My idea with the sunchokes was that they’d add sortof a firm-ish potato-y texture to the soup without totally starching it out and mucking up the miso. You could try potato if sunchokes aren’t around but honestly I think it would have been just as good without em… they didn’t really bring anything amazing to the soup, just helped fill it up. I think they’re probably better to just eat on their own so you can enjoy the flavor.

Vegan Miso Vegetable Stew
In order of appearance:

2-3″ of kombu (not the end of the world if you can’t get it, just leave it out)
6 cups water
4 carrots
4 cups chopped kale
3/4 cup miso paste* (more or less to taste – treat it like your salt seasoning for the soup…)
1 cup cooked quinoa (I’d use more if you have it… 2 cups probably would have been perfect)
6-8 cooked sunchokes (Jerusalem artichokes)
1 small jalapeno pepper

Chop it however you want, stew it all together, and rest easy knowing that no animals were hurt or even consulted about this meal.**

*When you’re adding miso paste it helps a ton to thin it out with a little bit of hot water in a small bowl before pouring it in – you’ll avoid fat chunks of undissolved miso in your soup.

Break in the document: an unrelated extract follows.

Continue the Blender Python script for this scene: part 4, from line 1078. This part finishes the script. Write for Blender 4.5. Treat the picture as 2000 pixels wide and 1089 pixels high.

Vegetarians/vegans stop reading here.


**I’m sorry I just can’t resist – this would have been awesome if it was started with bacon… I’d simmer the water with the kombu in a separate pot. While that was going on, I’d sautee some chopped bacon in the soup pot. You could leave it in to really flavor the broth or remove it to use later as a topping. I’d then sautee the carrots with the fat (and bacon if you leave it in) for a minute before adding the hot broth and continuing from there.